I have little or no experience of doing this, and every example I have seen has been rather hit and miss. I have faith that it will improve, and there are techniques to improve the AI responses.

Blackout Poetry

Blackout Poetry is a technique where you create a mask, as simple as a bookmark or sheet of paper with slots cut out of it. You then lay this over a page of text and use the words that appear in the slots to answer your questions. If you are playing a sword and sorcery game and you use a fantasy novel, the words and phrases revealed by the mask are more likely to be matching to your genre. Move the mask to a book on submarine warfare and you can use the same mask to run a WWII game set on submarines.

Generic oracles tend to give you a couple of words to work with, a blackout poetry mask can give you many words from which to derive meaning.

Cut-Ups

Cut-Ups take a text and cut it into short word groups and then jumbles them up. When you want the game master’s input you draw snippets of text at random and then try and fit them together so that they make sense. Matching the genre of the text with the genre of the game gives a very thematic solution.

There are many text processing tools that will cut up texts for you. Ant-conc was one that was recommended to me. Would I recommend this as a way of getting into solo play? I probably wouldn’t. Of all the non-authoring techniques I have tried this is the one that worked best for me, but it took a long time to get to grips with it. You will find cut-up books on this site, but they are not free.

Other cut-up tools to look into are TTRPG Spark Tables.

Cut-up tools are easy to make yourself and can be made for free, You can just get a text on your computer and pretty return after every 5-8 words to create a list of short phrases. It will be time-consuming and not very exciting but easily done. You could then use the built-in Find function to jump to bits of text that have a word you are interested in.

What Game to Play?

With a generic or system-specific oracle, you can solo play any game. At least in theory. A lot of experienced solo players end up using very simple games. The reason for this is that the fewer rules there are, the easier it is to keep them in memory. It results in less time spent looking up rules, and more time playing with the character and the adventure.

There is an idea in game design called the creative void. The more rules and facts a game has, the less room there is for the player to be creative. Very simple games provide you with a large creative void. In the absence of hard and fast rules, you can make rulings as you play.

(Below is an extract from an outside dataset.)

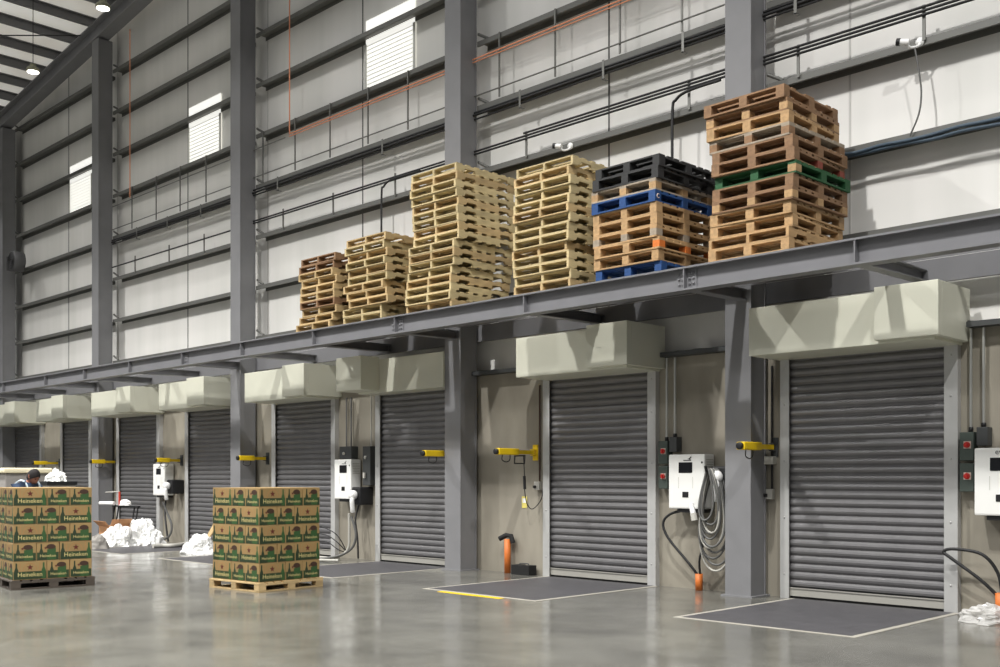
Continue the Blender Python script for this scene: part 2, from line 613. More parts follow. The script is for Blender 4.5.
# ---------------------------------------------------------------- louvred daylight windows
for i, (u0, u1) in enumerate(((69, 93.5), (188, 221), (365, 413))):
    x0, x1 = X(u0, 0.15), X(u1, 0.15)
    x1 = x0 + 1.38
    lab = ['bright white louvred vent nearest the far corner column', 'bright white louvred vent, middle one of three up the wall',
           'bright white louvred vent beside the red vertical pipe and the tallest pallets'][i]
    r = empty('window_%d' % (i + 1), ((x0 + x1) / 2, 0.17, 8.56), lab, 'window', kind='structure')
    b = MB()
    b.box(x0, x1, 0.172, 0.184, 8.56, 9.9)
    b.build('daylight_pane', 'louver_daylight', r)
    b = MB()
    n = 11
    for k in range(n):
        z = 8.60 + k * 0.078
        b.prism([(0.17, z + 0.042), (0.166, z + 0.048), (0.12, z + 0.012), (0.124, z + 0.006)], x0 + 0.03, x1 - 0.03, 'x')
    b.build('louver_slats', 'louver_white', r)
    b = MB()
    b.box(x0 - 0.02, x0 + 0.03, 0.15, 0.171, 8.56, 9.46)
    b.box(x1 - 0.03, x1 + 0.02, 0.15, 0.171, 8.56, 9.46)
    b.box(x0 - 0.02, x1 + 0.02, 0.15, 0.171, 8.55, 8.58)
    b.build('vent_frame', 'louver_white', r)

# ---------------------------------------------------------------- roller doors
# left jamb outer/inner, right jamb inner/outer, motor cover side
doors = [(-6.80, -6.68, -4.77, -4.62, 1), (-10.81, -10.68, -8.85, -8.71, 1), (-14.87, -14.74, -12.95, -12.82, -1), (-18.20, -18.07, -16.20, -16.07, 1),
         (-21.70, -21.56, -19.75, -19.62, 1), (-25.10, -24.96, -23.03, -22.88, 1), (-28.44, -28.30, -26.68, -26.54, 1), (-31.83, -31.69, -29.84, -29.70, 1)]
dlab = ['grey roller door nearest the camera, with the widest cream hood', 'grey roller door between the coiled cable charger and the orange-capped stub',
        'grey roller door beside the column under the tallest pallets', 'grey roller door behind the carton stack on the pale pallet',
        'grey roller door behind the second column from the corner', 'grey roller door behind the large white plastic pile',
        'grey roller door next to the last steel column', 'grey roller door nearest the far corner']
for i, (a0, a1, b1, b0, side) in enumerate(doors):
    r = empty('door_%d' % (i + 1), ((a0 + b0) / 2, -0.05, 0), dlab[i], 'roller door', 'roller dock doors', 'structure')
    top = 3.0
    # curtain of curved slats
    prof = []
    z = 0.13
    pitch = 0.1005
    while z < top - 0.02:
        for t, dy in ((0.0, 0.0), (0.09, -0.006), (0.25, -0.021), (0.5, -0.027), (0.75, -0.021), (0.90, -0.007), (0.97, 0.0)):
            prof.append((-0.022 + dy, z + t * pitch))
        z += pitch
    b = MB()
    v = [(a1 - 0.02, y, zz) for y, zz in prof] + [(b1 + 0.02, y, zz) for y, zz in prof]
    n = len(prof)
    b.add(v, [(k, k + 1, k + 1 + n, k + n) for k in range(n - 1)])
    b.box(a1 - 0.02, b1 + 0.02, -0.02, -0.012, 0.13, top)
    b.build('slat_curtain', 'slat_metal', r)
    b = MB()
    b.box(a1, b1, -0.06, -0.012, 0.03, 0.135)
    b.box(a1, b1, -0.072, -0.012, 0.122, 0.135)
    b.build('bottom_bar', 'bottom_bar_metal', r)
    b = MB()
    b.box(a1, b1, -0.045, -0.014, 0.004, 0.03)
    b.build('rubber_seal', 'rubber_black', r)
    for (p0, p1) in ((a0, a1), (b1, b0)):
        b = MB()
        b.box(p0, p1, -0.09, -0.075, 0, 3.02)
        s0, s1 = (p0, p0 + 0.012) if p0 == a0 else (p1 - 0.012, p1)
        b.box(s0, s1, -0.075, -0.001, 0, 3.02)
        for zz in (0.3, 1.0, 1.7, 2.4, 2.85):
            b.lathe([(0.012, 0), (0.010, -0.008)], ((p0 + p1) / 2, -0.09, zz), 8, axis='y')
        b.build('guide_rail', 'galvanised', r)
    # hood and its motor cover
    m0, m1 = (a0 + (0.07 if i else -0.04), b0 + 0.02) if side > 0 else (a0 - 0.02, b0 + 0.16)
    b = MB()
    ym = -0.75 if side > 0 else -0.45
    b.cbox(m0, m1, ym, -0.002, 2.955, 3.53, 0.008)
    h = b.build('roller_hood', 'hood_cream', r)
    c0, c1 = (b0 - 0.60, b0 + 0.10) if side > 0 else (a0 - 0.12, a0 + 0.57)
    b = MB()
    b.cbox(c0, c1, -0.855, ym - 0.002, 2.985, 3.565, 0.008)
    if side > 0:
        b.cbox(m1 + 0.002, c1, ym - 0.002, -0.002, 2.985, 3.565, 0.006)
    else:
        b.cbox(c0, m0 - 0.002, ym - 0.002, -0.002, 2.985, 3.565, 0.006)
    mc = b.build('motor_cover', 'hood_cream', r)

# ---------------------------------------------------------------- dock leveller plates
levs = [(-6.58, -4.66), (-10.66, -8.73), (-14.72, -12.86), (-18.1, -16.15), (-21.6, -19.7), (-25.0, -23.0)]
llab = ['dark steel dock plate before the door nearest the camera', 'dark dock plate with a yellow stripe on its edge', 'dark dock plate before the door under the tallest pallets',
        'dark dock plate hidden partly by the carton stack on the pale pallet', 'dark dock plate under the small white plastic heap', 'dark dock plate before the large white plastic pile']
for i, (x0, x1) in enumerate(levs):
    r = empty('dock_plate', ((x0 + x1) / 2, -1.3, 0), llab[i], 'dock plate', 'dock leveller plates')
    b = MB()
    b.box(x0, x1, -2.5, -0.1, 0.0005, 0.006)
    b.build('deck', 'plate_dark', r)
    b = MB()
    b.box(x0 - 0.07, x0 - 0.002, -2.57, -0.1, 0.0005, 0.004)
    b.box(x1 + 0.002, x1 + 0.07, -2.57, -0.1, 0.0005, 0.004)
    b.box(x0 - 0.002, x1 + 0.002, -2.57, -2.502, 0.0005, 0.004)
    b.build('curb', 'curb_concrete', r)
    if i == 1:
        b = MB()
        b.box(x0 + 0.35, x0 + 1.5, -2.68, -2.58, 0.0005, 0.003)
        o = b.build('warning_stripe', 'yellow_paint', r)
        o['label'] = 'yellow painted stripe'

# ================================================================== STORAGE PLATFORM
ZT = 3.945
r = empty('storage_platform', (-17.5, -0.9, 3.67), 'open grey steel platform frame above the dock doors carrying the pallets', 'platform')
b = MB()
b.box(-32.9, -1.5, -1.68, -1.50, ZT - 0.022, ZT)
b.box(-32.9, -1.5, -1.68, -1.50, 3.67, 3.692)
b.box(-32.9, -1.5, -1.60, -1.588, 3.692, ZT - 0.022)
b.build('edge_beam', 'beam_paint', r)
b = MB()
b.box(-32.9, -1.5, -0.055, -0.002, ZT - 0.05, ZT)
b.box(-32.9, -1.5, -0.055, -0.03, 3.70, ZT - 0.05)
b.box(-32.9, -1.5, -0.055, -0.002, 3.68, 3.70)
b.build('wall_beam', 'beam_paint', r)
b = MB()
b.box(-32.9, -1.5, -0.60, -0.52, ZT - 0.01, ZT)
b.box(-32.9, -1.5, -0.565, -0.555, ZT - 0.10, ZT - 0.01)
b.build('middle_angle', 'beam_paint', r)
bx = [-2.9, -5.04, -7.14, -9.71, -12.41, -14.54, -16.77, -18.92, -21.16, -23.36, -25.53, -28.2, -30.3, -32.4]
for x in bx:
    b = MB()
    pl = [(-1.587, 3.694), (-1.587, ZT - 0.112), (-0.057, ZT - 0.112), (-0.057, 3.72)]
    b.prism(pl, x - 0.006, x + 0.006, 'x')
    b.prism([(-1.587, 3.68), (-1.587, 3.694), (-0.057, 3.72), (-0.057, 3.706)], x - 0.07, x + 0.07, 'x')
    b.box(x - 0.07, x + 0.07, -1.5, -0.057, ZT - 0.125, ZT - 0.112)
    b.build('bracket', 'beam_paint', r)
for x in bx:
    b = MB()
    b.box(x - 0.008, x + 0.008, -1.675, -1.601, 3.693, ZT - 0.023)
    if x in (-7.14, -12.41, -18.92):
        b.box(x - 0.14, x + 0.14, -1.612, -1.6005, 3.70, ZT - 0.03)
        for dx in (-0.1, -0.05, 0.05, 0.1):
            for zz in (3.75, 3.81, 3.87):
                b.lathe([(0.014, 0), (0.014, -0.014)], (x + dx, -1.612, zz), 6, axis='y')
    b.build('splice_plate', 'beam_paint', r)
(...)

There is a game that is very well suited as a first simple system if you want to try using a very simple game. Adventurers! by GRAmel has a free two-page version that is easily adapted to any setting. There are many other great little games out there, but this is the system that I suggest to most new solo players.

When you can solo play Adventurers! solo, it is easier to step up to more complex games, the solo principles remain the same.